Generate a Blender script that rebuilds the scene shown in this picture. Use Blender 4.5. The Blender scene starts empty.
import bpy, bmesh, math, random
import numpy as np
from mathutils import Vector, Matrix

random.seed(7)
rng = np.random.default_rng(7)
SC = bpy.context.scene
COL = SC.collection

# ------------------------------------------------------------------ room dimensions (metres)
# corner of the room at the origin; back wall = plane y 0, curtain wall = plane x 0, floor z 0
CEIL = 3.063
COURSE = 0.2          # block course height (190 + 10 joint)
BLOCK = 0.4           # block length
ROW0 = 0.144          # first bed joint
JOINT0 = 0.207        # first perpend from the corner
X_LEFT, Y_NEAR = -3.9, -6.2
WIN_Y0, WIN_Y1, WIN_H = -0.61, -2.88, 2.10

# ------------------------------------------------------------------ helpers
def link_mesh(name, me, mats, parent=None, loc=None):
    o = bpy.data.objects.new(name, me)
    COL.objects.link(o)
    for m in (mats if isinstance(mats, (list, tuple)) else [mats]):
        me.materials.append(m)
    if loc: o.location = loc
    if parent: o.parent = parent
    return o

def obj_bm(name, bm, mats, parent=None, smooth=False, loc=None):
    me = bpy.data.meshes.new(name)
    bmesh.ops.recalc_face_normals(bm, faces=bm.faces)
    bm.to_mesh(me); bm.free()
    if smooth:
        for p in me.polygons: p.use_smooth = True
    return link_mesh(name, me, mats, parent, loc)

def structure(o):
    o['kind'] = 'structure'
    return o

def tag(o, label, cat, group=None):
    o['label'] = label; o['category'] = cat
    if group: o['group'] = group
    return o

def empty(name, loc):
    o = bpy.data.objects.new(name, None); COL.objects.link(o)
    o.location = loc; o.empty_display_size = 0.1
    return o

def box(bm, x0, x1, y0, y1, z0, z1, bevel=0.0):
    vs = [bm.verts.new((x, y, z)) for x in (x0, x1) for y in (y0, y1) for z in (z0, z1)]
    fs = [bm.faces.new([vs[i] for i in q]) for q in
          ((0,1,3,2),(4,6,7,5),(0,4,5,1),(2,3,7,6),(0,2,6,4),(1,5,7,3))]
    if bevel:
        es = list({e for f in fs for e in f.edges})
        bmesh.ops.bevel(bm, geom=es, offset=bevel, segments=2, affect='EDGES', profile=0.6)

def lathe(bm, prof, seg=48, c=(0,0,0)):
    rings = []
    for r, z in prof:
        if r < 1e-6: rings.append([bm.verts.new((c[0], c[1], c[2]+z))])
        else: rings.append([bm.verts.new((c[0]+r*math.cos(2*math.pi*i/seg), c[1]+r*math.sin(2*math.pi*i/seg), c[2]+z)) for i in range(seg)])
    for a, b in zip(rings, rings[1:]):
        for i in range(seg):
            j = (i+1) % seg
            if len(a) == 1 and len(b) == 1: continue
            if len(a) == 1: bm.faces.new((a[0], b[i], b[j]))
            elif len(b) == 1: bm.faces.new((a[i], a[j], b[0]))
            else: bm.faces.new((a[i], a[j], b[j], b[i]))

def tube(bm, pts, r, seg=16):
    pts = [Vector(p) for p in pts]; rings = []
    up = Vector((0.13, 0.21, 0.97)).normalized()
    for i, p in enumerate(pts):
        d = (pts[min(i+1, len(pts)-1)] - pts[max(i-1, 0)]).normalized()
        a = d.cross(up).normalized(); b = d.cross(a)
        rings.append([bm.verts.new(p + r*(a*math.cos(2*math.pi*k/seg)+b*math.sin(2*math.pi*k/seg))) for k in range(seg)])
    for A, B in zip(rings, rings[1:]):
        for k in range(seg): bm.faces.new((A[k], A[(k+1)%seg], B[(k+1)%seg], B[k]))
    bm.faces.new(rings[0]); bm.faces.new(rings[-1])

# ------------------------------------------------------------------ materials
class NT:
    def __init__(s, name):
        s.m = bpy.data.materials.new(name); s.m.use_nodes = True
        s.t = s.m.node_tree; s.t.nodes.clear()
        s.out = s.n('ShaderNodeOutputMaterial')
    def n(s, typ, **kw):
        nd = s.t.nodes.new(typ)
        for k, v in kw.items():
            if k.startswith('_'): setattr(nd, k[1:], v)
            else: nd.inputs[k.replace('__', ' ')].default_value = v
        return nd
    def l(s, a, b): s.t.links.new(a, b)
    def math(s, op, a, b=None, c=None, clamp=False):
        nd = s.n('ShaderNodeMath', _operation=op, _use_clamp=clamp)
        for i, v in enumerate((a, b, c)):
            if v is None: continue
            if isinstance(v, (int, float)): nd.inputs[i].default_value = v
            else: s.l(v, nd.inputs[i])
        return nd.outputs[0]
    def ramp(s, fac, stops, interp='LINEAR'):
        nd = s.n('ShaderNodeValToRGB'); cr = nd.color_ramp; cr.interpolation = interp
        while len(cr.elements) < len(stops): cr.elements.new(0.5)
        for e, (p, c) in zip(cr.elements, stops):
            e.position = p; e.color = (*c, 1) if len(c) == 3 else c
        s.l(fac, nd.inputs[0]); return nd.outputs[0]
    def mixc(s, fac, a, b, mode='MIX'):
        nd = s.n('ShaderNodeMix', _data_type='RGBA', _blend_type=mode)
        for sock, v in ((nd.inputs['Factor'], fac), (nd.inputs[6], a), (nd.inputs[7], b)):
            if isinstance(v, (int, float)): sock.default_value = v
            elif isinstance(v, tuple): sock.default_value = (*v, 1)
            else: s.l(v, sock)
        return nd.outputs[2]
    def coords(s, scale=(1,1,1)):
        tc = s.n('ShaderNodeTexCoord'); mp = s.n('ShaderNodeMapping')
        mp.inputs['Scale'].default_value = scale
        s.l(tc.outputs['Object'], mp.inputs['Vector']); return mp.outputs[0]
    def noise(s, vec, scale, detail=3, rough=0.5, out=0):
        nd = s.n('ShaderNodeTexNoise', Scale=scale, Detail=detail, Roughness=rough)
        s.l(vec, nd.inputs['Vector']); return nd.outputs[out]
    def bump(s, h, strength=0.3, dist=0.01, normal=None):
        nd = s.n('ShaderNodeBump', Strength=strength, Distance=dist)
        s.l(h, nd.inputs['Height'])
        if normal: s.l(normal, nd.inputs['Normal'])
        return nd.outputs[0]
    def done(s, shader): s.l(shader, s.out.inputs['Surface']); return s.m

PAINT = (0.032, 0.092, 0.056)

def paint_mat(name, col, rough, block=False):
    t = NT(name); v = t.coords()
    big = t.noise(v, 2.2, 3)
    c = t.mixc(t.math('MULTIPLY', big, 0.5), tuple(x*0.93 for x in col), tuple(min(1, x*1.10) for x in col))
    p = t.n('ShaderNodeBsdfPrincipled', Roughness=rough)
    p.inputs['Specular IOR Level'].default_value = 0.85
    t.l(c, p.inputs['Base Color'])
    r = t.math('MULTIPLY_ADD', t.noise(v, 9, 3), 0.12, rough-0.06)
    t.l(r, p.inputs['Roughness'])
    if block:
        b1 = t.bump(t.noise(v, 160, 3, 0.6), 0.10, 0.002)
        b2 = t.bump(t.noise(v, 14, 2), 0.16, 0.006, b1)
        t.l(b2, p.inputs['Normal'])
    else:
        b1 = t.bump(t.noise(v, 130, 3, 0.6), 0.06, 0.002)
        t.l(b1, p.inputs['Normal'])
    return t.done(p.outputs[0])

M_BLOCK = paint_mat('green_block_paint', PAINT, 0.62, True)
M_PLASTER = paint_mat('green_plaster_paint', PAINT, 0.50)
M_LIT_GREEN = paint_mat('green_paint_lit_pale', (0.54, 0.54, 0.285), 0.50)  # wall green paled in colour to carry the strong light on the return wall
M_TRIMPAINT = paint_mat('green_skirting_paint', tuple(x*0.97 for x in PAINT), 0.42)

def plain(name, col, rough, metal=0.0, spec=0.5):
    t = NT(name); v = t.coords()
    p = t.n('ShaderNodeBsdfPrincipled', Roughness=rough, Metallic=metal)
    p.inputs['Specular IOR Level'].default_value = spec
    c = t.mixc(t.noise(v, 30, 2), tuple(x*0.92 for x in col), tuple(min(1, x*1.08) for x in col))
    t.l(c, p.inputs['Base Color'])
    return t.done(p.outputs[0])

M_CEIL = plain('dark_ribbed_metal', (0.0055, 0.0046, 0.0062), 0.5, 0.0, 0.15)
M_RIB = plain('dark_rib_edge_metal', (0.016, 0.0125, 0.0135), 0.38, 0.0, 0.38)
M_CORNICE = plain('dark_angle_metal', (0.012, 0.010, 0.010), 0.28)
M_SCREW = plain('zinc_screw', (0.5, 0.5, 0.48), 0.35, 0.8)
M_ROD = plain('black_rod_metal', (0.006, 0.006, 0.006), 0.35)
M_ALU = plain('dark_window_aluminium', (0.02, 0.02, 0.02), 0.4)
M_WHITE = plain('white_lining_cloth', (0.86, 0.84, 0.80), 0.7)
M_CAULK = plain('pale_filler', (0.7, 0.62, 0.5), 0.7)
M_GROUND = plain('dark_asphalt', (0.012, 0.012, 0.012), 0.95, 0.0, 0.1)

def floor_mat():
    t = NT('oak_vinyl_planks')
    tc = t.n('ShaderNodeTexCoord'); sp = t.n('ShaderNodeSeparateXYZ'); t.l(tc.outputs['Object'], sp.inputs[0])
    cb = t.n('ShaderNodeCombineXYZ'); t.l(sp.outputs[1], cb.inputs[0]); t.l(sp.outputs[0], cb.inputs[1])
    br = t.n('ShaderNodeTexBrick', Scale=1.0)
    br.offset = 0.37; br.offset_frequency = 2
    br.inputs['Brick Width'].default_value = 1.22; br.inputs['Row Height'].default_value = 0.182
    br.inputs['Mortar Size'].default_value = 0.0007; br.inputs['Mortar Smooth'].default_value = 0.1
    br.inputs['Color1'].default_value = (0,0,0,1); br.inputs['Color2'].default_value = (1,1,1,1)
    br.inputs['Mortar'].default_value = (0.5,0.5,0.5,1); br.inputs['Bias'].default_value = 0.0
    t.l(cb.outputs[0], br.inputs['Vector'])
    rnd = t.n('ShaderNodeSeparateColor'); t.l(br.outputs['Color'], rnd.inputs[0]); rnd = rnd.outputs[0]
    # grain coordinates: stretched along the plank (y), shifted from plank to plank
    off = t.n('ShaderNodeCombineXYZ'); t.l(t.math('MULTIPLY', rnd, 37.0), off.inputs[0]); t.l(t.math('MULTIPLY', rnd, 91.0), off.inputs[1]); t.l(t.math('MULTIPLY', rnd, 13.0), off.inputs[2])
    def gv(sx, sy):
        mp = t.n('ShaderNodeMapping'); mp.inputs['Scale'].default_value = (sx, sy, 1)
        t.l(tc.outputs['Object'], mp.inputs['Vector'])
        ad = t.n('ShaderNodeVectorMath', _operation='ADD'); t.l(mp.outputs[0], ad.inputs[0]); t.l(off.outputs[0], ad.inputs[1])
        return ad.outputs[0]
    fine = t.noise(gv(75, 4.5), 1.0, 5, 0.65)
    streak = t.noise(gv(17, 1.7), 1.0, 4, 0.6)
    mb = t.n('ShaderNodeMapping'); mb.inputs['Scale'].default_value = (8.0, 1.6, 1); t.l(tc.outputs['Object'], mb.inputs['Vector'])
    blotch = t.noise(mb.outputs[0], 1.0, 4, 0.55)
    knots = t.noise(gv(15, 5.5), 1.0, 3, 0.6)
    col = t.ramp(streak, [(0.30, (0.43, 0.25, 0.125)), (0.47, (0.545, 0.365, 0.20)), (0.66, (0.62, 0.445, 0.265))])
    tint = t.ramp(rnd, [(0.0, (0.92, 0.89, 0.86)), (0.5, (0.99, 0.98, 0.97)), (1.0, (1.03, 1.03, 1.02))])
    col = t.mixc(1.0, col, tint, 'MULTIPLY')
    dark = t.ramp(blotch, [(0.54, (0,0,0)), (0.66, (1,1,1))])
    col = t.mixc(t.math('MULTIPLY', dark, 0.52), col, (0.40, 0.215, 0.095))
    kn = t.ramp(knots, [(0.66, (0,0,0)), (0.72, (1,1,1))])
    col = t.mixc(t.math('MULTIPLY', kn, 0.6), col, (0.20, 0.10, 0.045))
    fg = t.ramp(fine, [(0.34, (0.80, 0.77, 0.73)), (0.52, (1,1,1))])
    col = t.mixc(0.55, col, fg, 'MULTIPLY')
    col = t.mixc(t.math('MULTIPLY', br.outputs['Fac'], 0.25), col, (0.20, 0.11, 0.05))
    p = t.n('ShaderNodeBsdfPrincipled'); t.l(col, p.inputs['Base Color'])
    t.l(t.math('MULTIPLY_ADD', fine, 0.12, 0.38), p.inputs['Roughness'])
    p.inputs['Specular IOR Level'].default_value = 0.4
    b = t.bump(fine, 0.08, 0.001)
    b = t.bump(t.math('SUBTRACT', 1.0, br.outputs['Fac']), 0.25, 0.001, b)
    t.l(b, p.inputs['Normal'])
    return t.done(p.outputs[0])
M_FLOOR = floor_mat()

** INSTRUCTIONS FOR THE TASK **
Please write out exactly the lines from the start of the data through the line that contains "WIN_Y0, WIN_Y1, WIN_H = -0.61, -2.88, 2.10", both ends included, and nothing else.

** RESULT OF THIS EXERCISE **
Generate a Blender script that rebuilds the scene shown in this picture. Use Blender 4.5. The Blender scene starts empty.
import bpy, bmesh, math, random
import numpy as np
from mathutils import Vector, Matrix

random.seed(7)
rng = np.random.default_rng(7)
SC = bpy.context.scene
COL = SC.collection

# ------------------------------------------------------------------ room dimensions (metres)
# corner of the room at the origin; back wall = plane y 0, curtain wall = plane x 0, floor z 0
CEIL = 3.063
COURSE = 0.2          # block course height (190 + 10 joint)
BLOCK = 0.4           # block length
ROW0 = 0.144          # first bed joint
JOINT0 = 0.207        # first perpend from the corner
X_LEFT, Y_NEAR = -3.9, -6.2
WIN_Y0, WIN_Y1, WIN_H = -0.61, -2.88, 2.10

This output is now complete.